Scenes as source code
※ ※ ※
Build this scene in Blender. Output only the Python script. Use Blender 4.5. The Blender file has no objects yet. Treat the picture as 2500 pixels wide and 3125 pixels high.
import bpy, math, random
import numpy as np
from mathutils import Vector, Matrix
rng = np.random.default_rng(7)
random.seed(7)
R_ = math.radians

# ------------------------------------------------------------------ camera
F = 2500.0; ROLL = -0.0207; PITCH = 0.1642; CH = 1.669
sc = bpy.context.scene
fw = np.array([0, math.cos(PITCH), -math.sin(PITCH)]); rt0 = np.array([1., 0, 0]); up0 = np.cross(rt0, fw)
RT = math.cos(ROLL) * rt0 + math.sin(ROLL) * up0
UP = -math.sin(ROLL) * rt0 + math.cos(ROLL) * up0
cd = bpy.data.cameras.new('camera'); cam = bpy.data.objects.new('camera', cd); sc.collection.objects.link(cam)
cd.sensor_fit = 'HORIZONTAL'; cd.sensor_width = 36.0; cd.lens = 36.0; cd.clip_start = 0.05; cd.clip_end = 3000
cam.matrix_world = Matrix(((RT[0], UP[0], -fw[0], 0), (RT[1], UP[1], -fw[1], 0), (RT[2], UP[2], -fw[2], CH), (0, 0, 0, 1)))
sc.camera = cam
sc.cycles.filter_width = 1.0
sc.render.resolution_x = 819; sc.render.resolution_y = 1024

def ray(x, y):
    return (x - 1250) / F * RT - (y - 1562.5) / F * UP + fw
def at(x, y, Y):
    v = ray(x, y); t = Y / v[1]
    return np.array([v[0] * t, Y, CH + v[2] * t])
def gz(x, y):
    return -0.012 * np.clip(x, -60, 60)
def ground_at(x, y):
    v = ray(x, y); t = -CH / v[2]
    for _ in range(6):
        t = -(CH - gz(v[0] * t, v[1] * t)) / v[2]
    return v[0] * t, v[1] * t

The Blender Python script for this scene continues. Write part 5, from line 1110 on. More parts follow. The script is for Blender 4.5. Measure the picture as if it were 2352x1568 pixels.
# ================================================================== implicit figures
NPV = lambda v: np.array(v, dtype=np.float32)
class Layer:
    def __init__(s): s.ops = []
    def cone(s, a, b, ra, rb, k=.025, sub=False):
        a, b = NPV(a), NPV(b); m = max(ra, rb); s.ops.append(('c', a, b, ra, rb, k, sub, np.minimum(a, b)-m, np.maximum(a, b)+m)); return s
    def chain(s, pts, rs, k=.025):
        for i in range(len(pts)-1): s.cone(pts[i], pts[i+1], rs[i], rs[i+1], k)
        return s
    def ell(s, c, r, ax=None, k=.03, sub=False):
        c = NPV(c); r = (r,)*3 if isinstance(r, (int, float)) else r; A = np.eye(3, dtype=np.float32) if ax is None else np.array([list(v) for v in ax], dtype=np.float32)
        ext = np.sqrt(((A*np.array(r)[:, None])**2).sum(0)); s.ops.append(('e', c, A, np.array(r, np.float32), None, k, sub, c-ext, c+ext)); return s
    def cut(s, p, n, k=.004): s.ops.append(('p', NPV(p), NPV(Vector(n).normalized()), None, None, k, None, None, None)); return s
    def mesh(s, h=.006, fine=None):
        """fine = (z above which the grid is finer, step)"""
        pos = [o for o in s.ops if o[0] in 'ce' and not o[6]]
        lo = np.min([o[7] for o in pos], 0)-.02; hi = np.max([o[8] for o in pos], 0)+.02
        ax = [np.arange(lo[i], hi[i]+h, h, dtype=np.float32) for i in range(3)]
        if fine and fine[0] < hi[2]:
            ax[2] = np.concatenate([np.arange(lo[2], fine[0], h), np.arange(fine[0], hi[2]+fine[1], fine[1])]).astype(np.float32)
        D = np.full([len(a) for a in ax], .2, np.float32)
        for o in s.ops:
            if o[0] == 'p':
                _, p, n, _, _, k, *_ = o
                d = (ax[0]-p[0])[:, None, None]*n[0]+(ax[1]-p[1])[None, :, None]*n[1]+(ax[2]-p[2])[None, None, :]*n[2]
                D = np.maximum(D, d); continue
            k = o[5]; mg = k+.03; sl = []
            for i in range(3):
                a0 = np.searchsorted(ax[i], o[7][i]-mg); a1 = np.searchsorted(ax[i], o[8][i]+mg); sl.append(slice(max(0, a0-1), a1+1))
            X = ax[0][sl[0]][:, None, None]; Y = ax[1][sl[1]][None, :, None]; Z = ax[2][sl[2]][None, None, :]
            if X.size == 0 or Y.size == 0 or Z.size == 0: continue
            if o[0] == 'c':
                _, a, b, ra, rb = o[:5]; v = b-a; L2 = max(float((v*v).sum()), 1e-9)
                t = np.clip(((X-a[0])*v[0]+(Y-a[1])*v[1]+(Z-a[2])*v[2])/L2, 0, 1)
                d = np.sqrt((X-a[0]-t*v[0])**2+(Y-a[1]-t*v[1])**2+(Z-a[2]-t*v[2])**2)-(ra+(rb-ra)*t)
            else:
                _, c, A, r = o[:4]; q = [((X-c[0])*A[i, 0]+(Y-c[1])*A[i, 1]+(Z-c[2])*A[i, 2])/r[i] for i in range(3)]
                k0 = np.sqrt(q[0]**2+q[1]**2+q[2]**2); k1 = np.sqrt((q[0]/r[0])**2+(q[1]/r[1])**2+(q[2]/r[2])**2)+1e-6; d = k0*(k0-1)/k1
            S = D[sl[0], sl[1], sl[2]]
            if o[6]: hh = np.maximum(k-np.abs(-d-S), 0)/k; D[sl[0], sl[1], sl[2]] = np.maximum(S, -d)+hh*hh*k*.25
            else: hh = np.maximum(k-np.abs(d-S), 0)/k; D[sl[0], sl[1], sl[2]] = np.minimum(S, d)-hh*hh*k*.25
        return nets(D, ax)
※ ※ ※
WHAT THIS TASK INVOLVES:
Quote verbatim the opening lines of the listing above, ending with the line where "return v[0] * t, v[1] * t" appears; include both endpoints and nothing more.

COMPLETE ANSWER:
Build this scene in Blender. Output only the Python script. Use Blender 4.5. The Blender file has no objects yet. Treat the picture as 2500 pixels wide and 3125 pixels high.
import bpy, math, random
import numpy as np
from mathutils import Vector, Matrix
rng = np.random.default_rng(7)
random.seed(7)
R_ = math.radians

# ------------------------------------------------------------------ camera
F = 2500.0; ROLL = -0.0207; PITCH = 0.1642; CH = 1.669
sc = bpy.context.scene
fw = np.array([0, math.cos(PITCH), -math.sin(PITCH)]); rt0 = np.array([1., 0, 0]); up0 = np.cross(rt0, fw)
RT = math.cos(ROLL) * rt0 + math.sin(ROLL) * up0
UP = -math.sin(ROLL) * rt0 + math.cos(ROLL) * up0
cd = bpy.data.cameras.new('camera'); cam = bpy.data.objects.new('camera', cd); sc.collection.objects.link(cam)
cd.sensor_fit = 'HORIZONTAL'; cd.sensor_width = 36.0; cd.lens = 36.0; cd.clip_start = 0.05; cd.clip_end = 3000
cam.matrix_world = Matrix(((RT[0], UP[0], -fw[0], 0), (RT[1], UP[1], -fw[1], 0), (RT[2], UP[2], -fw[2], CH), (0, 0, 0, 1)))
sc.camera = cam
sc.cycles.filter_width = 1.0
sc.render.resolution_x = 819; sc.render.resolution_y = 1024

def ray(x, y):
    return (x - 1250) / F * RT - (y - 1562.5) / F * UP + fw
def at(x, y, Y):
    v = ray(x, y); t = Y / v[1]
    return np.array([v[0] * t, Y, CH + v[2] * t])
def gz(x, y):
    return -0.012 * np.clip(x, -60, 60)
def ground_at(x, y):
    v = ray(x, y); t = -CH / v[2]
    for _ in range(6):
        t = -(CH - gz(v[0] * t, v[1] * t)) / v[2]
    return v[0] * t, v[1] * t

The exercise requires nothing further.